AIM OF THE TASK
Set down the material once more, exactly as it appears.

•••••

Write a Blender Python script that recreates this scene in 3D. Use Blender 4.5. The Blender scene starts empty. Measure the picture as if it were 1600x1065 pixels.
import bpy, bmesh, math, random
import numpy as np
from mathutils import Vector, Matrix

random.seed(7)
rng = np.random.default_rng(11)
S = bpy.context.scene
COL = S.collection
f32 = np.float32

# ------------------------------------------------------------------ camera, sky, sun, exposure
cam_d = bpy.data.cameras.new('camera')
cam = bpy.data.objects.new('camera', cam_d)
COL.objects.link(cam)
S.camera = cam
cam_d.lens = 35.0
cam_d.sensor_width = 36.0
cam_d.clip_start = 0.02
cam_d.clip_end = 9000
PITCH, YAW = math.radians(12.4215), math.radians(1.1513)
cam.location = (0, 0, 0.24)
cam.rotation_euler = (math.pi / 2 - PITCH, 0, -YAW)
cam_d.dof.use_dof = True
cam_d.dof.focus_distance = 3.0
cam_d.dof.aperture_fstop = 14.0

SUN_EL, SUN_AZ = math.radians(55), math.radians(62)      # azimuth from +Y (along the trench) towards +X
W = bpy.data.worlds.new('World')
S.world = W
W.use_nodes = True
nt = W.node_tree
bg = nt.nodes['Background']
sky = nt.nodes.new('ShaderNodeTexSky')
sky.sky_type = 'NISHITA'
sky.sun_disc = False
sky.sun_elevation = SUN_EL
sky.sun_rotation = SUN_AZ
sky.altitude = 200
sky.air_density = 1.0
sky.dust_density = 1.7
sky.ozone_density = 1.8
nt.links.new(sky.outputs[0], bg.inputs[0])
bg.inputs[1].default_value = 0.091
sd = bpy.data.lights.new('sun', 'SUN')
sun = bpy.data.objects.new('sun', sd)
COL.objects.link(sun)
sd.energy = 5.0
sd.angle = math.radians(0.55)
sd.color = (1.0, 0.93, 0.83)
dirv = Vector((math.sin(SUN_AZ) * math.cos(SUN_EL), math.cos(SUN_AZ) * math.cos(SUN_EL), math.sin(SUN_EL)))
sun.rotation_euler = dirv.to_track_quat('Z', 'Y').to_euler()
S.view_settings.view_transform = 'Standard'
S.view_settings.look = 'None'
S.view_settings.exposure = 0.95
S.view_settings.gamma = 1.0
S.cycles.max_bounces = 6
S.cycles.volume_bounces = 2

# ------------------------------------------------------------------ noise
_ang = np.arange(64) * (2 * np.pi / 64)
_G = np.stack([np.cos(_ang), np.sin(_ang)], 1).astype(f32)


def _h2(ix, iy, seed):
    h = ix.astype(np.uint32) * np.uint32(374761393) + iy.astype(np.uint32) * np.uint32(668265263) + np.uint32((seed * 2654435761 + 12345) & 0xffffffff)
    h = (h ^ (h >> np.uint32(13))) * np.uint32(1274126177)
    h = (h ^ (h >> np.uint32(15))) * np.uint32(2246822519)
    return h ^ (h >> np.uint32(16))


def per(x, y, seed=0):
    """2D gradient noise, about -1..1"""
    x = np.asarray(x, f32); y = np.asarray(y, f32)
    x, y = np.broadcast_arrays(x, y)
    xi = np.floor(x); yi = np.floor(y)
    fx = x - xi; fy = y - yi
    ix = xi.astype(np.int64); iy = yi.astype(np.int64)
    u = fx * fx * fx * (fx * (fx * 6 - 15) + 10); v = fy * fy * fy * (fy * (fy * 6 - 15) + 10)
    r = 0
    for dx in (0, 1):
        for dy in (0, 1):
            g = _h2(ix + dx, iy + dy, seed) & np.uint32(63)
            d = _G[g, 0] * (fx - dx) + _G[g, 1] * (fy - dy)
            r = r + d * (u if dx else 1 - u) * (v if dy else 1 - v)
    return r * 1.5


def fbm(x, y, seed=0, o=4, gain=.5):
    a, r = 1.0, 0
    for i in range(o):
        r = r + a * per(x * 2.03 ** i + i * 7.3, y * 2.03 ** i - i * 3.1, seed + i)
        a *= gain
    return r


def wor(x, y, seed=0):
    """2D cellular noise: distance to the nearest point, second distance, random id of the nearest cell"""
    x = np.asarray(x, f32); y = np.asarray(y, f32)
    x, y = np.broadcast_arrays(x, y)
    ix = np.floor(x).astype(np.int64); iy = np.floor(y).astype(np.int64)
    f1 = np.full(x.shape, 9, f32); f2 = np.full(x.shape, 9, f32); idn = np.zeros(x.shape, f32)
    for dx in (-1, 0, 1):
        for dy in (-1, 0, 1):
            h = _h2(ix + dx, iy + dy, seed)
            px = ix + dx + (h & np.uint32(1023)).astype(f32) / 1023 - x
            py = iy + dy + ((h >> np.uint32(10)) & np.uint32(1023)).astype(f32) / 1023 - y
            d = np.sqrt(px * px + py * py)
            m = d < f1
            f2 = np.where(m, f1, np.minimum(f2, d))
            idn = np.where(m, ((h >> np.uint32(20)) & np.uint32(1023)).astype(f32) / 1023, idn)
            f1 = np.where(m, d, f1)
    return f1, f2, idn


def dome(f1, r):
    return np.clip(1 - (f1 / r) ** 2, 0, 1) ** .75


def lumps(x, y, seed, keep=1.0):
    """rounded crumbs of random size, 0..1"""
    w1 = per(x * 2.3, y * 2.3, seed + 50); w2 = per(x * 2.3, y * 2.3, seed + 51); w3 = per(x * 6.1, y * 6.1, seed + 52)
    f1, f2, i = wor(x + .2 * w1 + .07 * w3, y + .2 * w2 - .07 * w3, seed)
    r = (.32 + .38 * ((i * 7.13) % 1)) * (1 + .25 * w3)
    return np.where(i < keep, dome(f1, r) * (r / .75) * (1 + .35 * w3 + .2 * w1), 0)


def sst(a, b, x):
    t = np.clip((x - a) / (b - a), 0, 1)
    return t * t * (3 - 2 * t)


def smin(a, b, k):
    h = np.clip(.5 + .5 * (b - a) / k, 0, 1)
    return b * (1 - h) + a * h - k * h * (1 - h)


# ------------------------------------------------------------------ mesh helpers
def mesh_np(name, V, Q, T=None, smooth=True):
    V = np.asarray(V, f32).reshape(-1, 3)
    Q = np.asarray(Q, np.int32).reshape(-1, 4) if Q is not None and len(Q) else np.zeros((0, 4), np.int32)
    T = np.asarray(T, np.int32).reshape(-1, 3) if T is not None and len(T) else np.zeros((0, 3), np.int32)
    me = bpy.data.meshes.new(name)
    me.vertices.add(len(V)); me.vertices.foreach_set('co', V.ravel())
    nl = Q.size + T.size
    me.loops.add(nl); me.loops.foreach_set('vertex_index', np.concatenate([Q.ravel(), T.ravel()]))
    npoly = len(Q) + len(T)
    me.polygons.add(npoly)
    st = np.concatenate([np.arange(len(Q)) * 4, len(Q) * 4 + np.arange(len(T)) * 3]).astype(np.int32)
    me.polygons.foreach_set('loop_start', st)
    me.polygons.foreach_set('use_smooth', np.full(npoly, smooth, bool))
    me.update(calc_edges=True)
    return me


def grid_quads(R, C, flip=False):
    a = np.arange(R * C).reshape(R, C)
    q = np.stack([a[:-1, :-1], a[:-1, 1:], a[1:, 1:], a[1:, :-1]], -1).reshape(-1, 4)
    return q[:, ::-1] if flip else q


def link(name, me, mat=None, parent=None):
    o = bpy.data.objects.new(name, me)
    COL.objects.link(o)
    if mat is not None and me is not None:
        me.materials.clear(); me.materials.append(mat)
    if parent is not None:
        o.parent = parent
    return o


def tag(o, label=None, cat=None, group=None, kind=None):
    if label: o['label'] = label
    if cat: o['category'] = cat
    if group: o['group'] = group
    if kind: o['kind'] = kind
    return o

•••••

THE RESULT
Write a Blender Python script that recreates this scene in 3D. Use Blender 4.5. The Blender scene starts empty. Measure the picture as if it were 1600x1065 pixels.
import bpy, bmesh, math, random
import numpy as np
from mathutils import Vector, Matrix

random.seed(7)
rng = np.random.default_rng(11)
S = bpy.context.scene
COL = S.collection
f32 = np.float32

# ------------------------------------------------------------------ camera, sky, sun, exposure
cam_d = bpy.data.cameras.new('camera')
cam = bpy.data.objects.new('camera', cam_d)
COL.objects.link(cam)
S.camera = cam
cam_d.lens = 35.0
cam_d.sensor_width = 36.0
cam_d.clip_start = 0.02
cam_d.clip_end = 9000
PITCH, YAW = math.radians(12.4215), math.radians(1.1513)
cam.location = (0, 0, 0.24)
cam.rotation_euler = (math.pi / 2 - PITCH, 0, -YAW)
cam_d.dof.use_dof = True
cam_d.dof.focus_distance = 3.0
cam_d.dof.aperture_fstop = 14.0

SUN_EL, SUN_AZ = math.radians(55), math.radians(62)      # azimuth from +Y (along the trench) towards +X
W = bpy.data.worlds.new('World')
S.world = W
W.use_nodes = True
nt = W.node_tree
bg = nt.nodes['Background']
sky = nt.nodes.new('ShaderNodeTexSky')
sky.sky_type = 'NISHITA'
sky.sun_disc = False
sky.sun_elevation = SUN_EL
sky.sun_rotation = SUN_AZ
sky.altitude = 200
sky.air_density = 1.0
sky.dust_density = 1.7
sky.ozone_density = 1.8
nt.links.new(sky.outputs[0], bg.inputs[0])
bg.inputs[1].default_value = 0.091
sd = bpy.data.lights.new('sun', 'SUN')
sun = bpy.data.objects.new('sun', sd)
COL.objects.link(sun)
sd.energy = 5.0
sd.angle = math.radians(0.55)
sd.color = (1.0, 0.93, 0.83)
dirv = Vector((math.sin(SUN_AZ) * math.cos(SUN_EL), math.cos(SUN_AZ) * math.cos(SUN_EL), math.sin(SUN_EL)))
sun.rotation_euler = dirv.to_track_quat('Z', 'Y').to_euler()
S.view_settings.view_transform = 'Standard'
S.view_settings.look = 'None'
S.view_settings.exposure = 0.95
S.view_settings.gamma = 1.0
S.cycles.max_bounces = 6
S.cycles.volume_bounces = 2

# ------------------------------------------------------------------ noise
_ang = np.arange(64) * (2 * np.pi / 64)
_G = np.stack([np.cos(_ang), np.sin(_ang)], 1).astype(f32)


def _h2(ix, iy, seed):
    h = ix.astype(np.uint32) * np.uint32(374761393) + iy.astype(np.uint32) * np.uint32(668265263) + np.uint32((seed * 2654435761 + 12345) & 0xffffffff)
    h = (h ^ (h >> np.uint32(13))) * np.uint32(1274126177)
    h = (h ^ (h >> np.uint32(15))) * np.uint32(2246822519)
    return h ^ (h >> np.uint32(16))


def per(x, y, seed=0):
    """2D gradient noise, about -1..1"""
    x = np.asarray(x, f32); y = np.asarray(y, f32)
    x, y = np.broadcast_arrays(x, y)
    xi = np.floor(x); yi = np.floor(y)
    fx = x - xi; fy = y - yi
    ix = xi.astype(np.int64); iy = yi.astype(np.int64)
    u = fx * fx * fx * (fx * (fx * 6 - 15) + 10); v = fy * fy * fy * (fy * (fy * 6 - 15) + 10)
    r = 0
    for dx in (0, 1):
        for dy in (0, 1):
            g = _h2(ix + dx, iy + dy, seed) & np.uint32(63)
            d = _G[g, 0] * (fx - dx) + _G[g, 1] * (fy - dy)
            r = r + d * (u if dx else 1 - u) * (v if dy else 1 - v)
    return r * 1.5


def fbm(x, y, seed=0, o=4, gain=.5):
    a, r = 1.0, 0
    for i in range(o):
        r = r + a * per(x * 2.03 ** i + i * 7.3, y * 2.03 ** i - i * 3.1, seed + i)
        a *= gain
    return r


def wor(x, y, seed=0):
    """2D cellular noise: distance to the nearest point, second distance, random id of the nearest cell"""
    x = np.asarray(x, f32); y = np.asarray(y, f32)
    x, y = np.broadcast_arrays(x, y)
    ix = np.floor(x).astype(np.int64); iy = np.floor(y).astype(np.int64)
    f1 = np.full(x.shape, 9, f32); f2 = np.full(x.shape, 9, f32); idn = np.zeros(x.shape, f32)
    for dx in (-1, 0, 1):
        for dy in (-1, 0, 1):
            h = _h2(ix + dx, iy + dy, seed)
            px = ix + dx + (h & np.uint32(1023)).astype(f32) / 1023 - x
            py = iy + dy + ((h >> np.uint32(10)) & np.uint32(1023)).astype(f32) / 1023 - y
            d = np.sqrt(px * px + py * py)
            m = d < f1
            f2 = np.where(m, f1, np.minimum(f2, d))
            idn = np.where(m, ((h >> np.uint32(20)) & np.uint32(1023)).astype(f32) / 1023, idn)
            f1 = np.where(m, d, f1)
    return f1, f2, idn


def dome(f1, r):
    return np.clip(1 - (f1 / r) ** 2, 0, 1) ** .75


def lumps(x, y, seed, keep=1.0):
    """rounded crumbs of random size, 0..1"""
    w1 = per(x * 2.3, y * 2.3, seed + 50); w2 = per(x * 2.3, y * 2.3, seed + 51); w3 = per(x * 6.1, y * 6.1, seed + 52)
    f1, f2, i = wor(x + .2 * w1 + .07 * w3, y + .2 * w2 - .07 * w3, seed)
    r = (.32 + .38 * ((i * 7.13) % 1)) * (1 + .25 * w3)
    return np.where(i < keep, dome(f1, r) * (r / .75) * (1 + .35 * w3 + .2 * w1), 0)


def sst(a, b, x):
    t = np.clip((x - a) / (b - a), 0, 1)
    return t * t * (3 - 2 * t)


def smin(a, b, k):
    h = np.clip(.5 + .5 * (b - a) / k, 0, 1)
    return b * (1 - h) + a * h - k * h * (1 - h)


# ------------------------------------------------------------------ mesh helpers
def mesh_np(name, V, Q, T=None, smooth=True):
    V = np.asarray(V, f32).reshape(-1, 3)
    Q = np.asarray(Q, np.int32).reshape(-1, 4) if Q is not None and len(Q) else np.zeros((0, 4), np.int32)
    T = np.asarray(T, np.int32).reshape(-1, 3) if T is not None and len(T) else np.zeros((0, 3), np.int32)
    me = bpy.data.meshes.new(name)
    me.vertices.add(len(V)); me.vertices.foreach_set('co', V.ravel())
    nl = Q.size + T.size
    me.loops.add(nl); me.loops.foreach_set('vertex_index', np.concatenate([Q.ravel(), T.ravel()]))
    npoly = len(Q) + len(T)
    me.polygons.add(npoly)
    st = np.concatenate([np.arange(len(Q)) * 4, len(Q) * 4 + np.arange(len(T)) * 3]).astype(np.int32)
    me.polygons.foreach_set('loop_start', st)
    me.polygons.foreach_set('use_smooth', np.full(npoly, smooth, bool))
    me.update(calc_edges=True)
    return me


def grid_quads(R, C, flip=False):
    a = np.arange(R * C).reshape(R, C)
    q = np.stack([a[:-1, :-1], a[:-1, 1:], a[1:, 1:], a[1:, :-1]], -1).reshape(-1, 4)
    return q[:, ::-1] if flip else q


def link(name, me, mat=None, parent=None):
    o = bpy.data.objects.new(name, me)
    COL.objects.link(o)
    if mat is not None and me is not None:
        me.materials.clear(); me.materials.append(mat)
    if parent is not None:
        o.parent = parent
    return o


def tag(o, label=None, cat=None, group=None, kind=None):
    if label: o['label'] = label
    if cat: o['category'] = cat
    if group: o['group'] = group
    if kind: o['kind'] = kind
    return o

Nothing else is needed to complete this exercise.